Yep yep yep. But honestly, that just means that free marketeers shouldn't worry about measured inequality, but rather measured market freedom. Inequality doesn't directly measure anything I care about, nor is it the best proxy for anything I do care about.

Deviation From The Mean

"Inequality doesn't directly measure anything I care about, nor is it the best proxy for anything I do care about."

You wouldn't be saying that if you had just come back from a week in Tunisia!

I don't know how many academic studies people want to show that more equal societies result in better economic and social outcomes. I guess some people are just fundamentalists and that is all there is to it. Or perhaps sociopaths?

The strange thing about this article is that it appears to subscribe to the view that the real struggle is between state and the individual, which is an unusual position for a Marxist! I think in Capital Marx makes the point that the deleterious affects over over work, which capital inevitably brings about, is only counteracted by society interjecting.

Whatever the problems are the 'free market' is surely not the answer! Even the capitalist system can see that. The free market is simply a utopia that never existed, a tool of apologists and internet psychopaths like Matt Moore.

"Psychopathy (/saɪˈkɒpəθi/), also known as—though sometimes distinguished from—sociopathy (/ˈsoʊsiəˌpæθi/), is traditionally defined as a personality disorder characterized by enduring antisocial behavior, diminished empathy and remorse, and disinhibited or bold behavior. It may also be defined as a continuous aspect of personality, representing scores on different personality dimensions found throughout the population in varying combinations."

greg

"What matters is not the level of inequality but rather how it arose." said the master to the slave.

Right. Great inequality can only be attained through fraud and force, and can only be maintained through fraud and force. The 'free market perspective' is just smoke to cover the crime.

Everything the capitalist does is to enhance his wealth. That he often no longer has to actually invest in society to do so is why growth is slowing, and the rest of us are increasingly worse off.

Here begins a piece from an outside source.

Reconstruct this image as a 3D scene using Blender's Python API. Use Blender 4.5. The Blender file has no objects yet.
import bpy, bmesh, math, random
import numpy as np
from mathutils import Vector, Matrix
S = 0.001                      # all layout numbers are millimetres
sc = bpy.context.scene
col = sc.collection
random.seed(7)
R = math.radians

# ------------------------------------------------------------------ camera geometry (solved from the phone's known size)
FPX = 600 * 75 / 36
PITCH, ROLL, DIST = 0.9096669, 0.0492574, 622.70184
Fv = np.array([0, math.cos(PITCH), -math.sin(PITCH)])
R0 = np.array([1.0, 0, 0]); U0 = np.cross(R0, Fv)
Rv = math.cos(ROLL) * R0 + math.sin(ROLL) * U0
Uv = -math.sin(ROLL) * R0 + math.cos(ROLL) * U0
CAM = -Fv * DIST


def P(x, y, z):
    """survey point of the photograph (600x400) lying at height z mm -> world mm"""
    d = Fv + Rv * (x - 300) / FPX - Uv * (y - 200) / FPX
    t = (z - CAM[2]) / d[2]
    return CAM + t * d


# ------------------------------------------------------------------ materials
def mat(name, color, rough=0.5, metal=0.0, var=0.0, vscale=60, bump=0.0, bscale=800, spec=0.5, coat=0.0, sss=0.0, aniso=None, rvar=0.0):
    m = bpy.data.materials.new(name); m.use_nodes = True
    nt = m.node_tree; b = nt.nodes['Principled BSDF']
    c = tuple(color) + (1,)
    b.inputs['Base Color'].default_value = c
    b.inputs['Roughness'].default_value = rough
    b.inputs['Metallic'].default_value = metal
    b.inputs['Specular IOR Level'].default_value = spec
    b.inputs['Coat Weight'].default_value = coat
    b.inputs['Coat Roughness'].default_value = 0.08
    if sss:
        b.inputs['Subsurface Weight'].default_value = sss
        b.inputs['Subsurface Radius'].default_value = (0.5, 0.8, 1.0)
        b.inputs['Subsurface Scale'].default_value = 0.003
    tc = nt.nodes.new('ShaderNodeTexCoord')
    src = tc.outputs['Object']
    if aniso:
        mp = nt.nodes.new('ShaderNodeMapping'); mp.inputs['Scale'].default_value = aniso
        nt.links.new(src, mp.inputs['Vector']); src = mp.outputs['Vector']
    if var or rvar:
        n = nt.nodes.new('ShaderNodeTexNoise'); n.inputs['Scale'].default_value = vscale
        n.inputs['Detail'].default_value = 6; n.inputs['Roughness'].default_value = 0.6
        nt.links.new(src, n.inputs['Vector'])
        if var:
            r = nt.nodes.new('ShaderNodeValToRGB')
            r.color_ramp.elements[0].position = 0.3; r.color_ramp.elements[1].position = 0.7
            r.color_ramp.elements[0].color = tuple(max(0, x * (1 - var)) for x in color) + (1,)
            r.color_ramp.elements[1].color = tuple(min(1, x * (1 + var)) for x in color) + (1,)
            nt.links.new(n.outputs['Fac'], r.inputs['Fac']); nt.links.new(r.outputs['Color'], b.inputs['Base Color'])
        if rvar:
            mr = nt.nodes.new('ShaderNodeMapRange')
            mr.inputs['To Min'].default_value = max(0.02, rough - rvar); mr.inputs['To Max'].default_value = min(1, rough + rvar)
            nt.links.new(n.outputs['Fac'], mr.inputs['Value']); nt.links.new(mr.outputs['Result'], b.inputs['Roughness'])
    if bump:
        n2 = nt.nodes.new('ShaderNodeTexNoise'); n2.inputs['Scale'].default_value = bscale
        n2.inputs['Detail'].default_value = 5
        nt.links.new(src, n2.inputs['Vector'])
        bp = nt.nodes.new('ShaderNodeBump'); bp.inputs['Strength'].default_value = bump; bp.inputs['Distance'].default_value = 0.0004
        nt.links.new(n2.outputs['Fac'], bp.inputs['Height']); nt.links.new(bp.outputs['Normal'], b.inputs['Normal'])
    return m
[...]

The wealthy should be concerned for the well being of the rest of society, for the same reason the dwellers in the top of a tower should be more concerned for the soundness of the tower's foundations, than the brightness of gilding on the plumbing.

Luis Enrique

"Inequality doesn't directly measure anything I care about, nor is it the best proxy for anything I do care about."

this sort of claim only makes sense if you are very sure that there is nothing zero-sum to economics, because if you think that the rich largely get rich at the expense of the rest, then inequality is obviously something to care about because it affects absolute incomes.

Metatone

The right believe that the economic system is automatically self-correcting. Therefore they don't care about anything you are writing about here. The market will sort it out, if it needs sorting out.

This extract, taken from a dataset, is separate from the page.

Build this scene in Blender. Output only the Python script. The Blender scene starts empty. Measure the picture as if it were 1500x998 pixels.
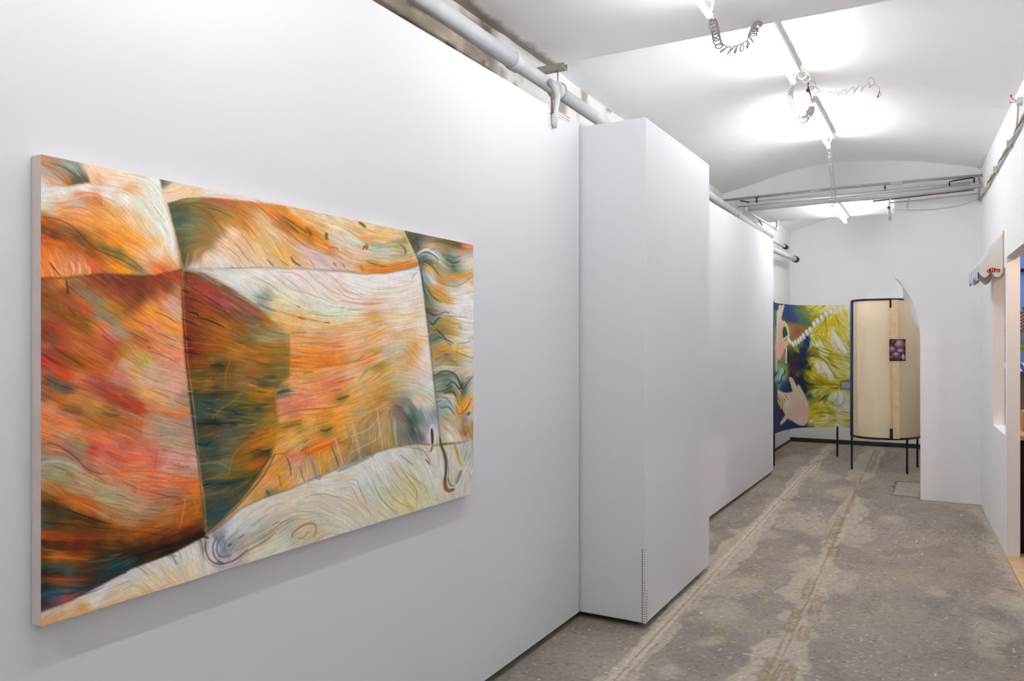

As for politicians on the right, they'll only start caring about the hollowing out of the middle class (for example) when it starts costing them votes...

Dave Timoney

Perhaps you give too much weight to the idea that the "right" is made up of "free marketeers" who laud superstars and decry cronyism.

The primacy of property (whose "ladder" obscures actual income scales) and the associated privileging of inheritance would suggest that the dominant strain of thought on the right today is distinctly pro-inequality and little cares how it arose. I believe this is called conservativism.

econ man

Nice post, thank you

spencer

The Bloom paper uses a terrible methodology to reach their conclusion.

they calculate a median income for each firm and compare the medians but provide no support to the idea that there are numerous ways to get the median they compare.

Laban Tall

"If, say, a bank subcontracts its cleaning work, intra-firm wage inequality falls whilst inter-firm inequality rises. But has anything substantive really happened?"

Yes - terms and conditions for the cleaners will get worse. Much of the point of outsourcing consists of doing things to the workforce you'd be ashamed to do yourself. The classical example is the Queen in Snow White, who subcontracts the 'care' of Snow White to the huntsman.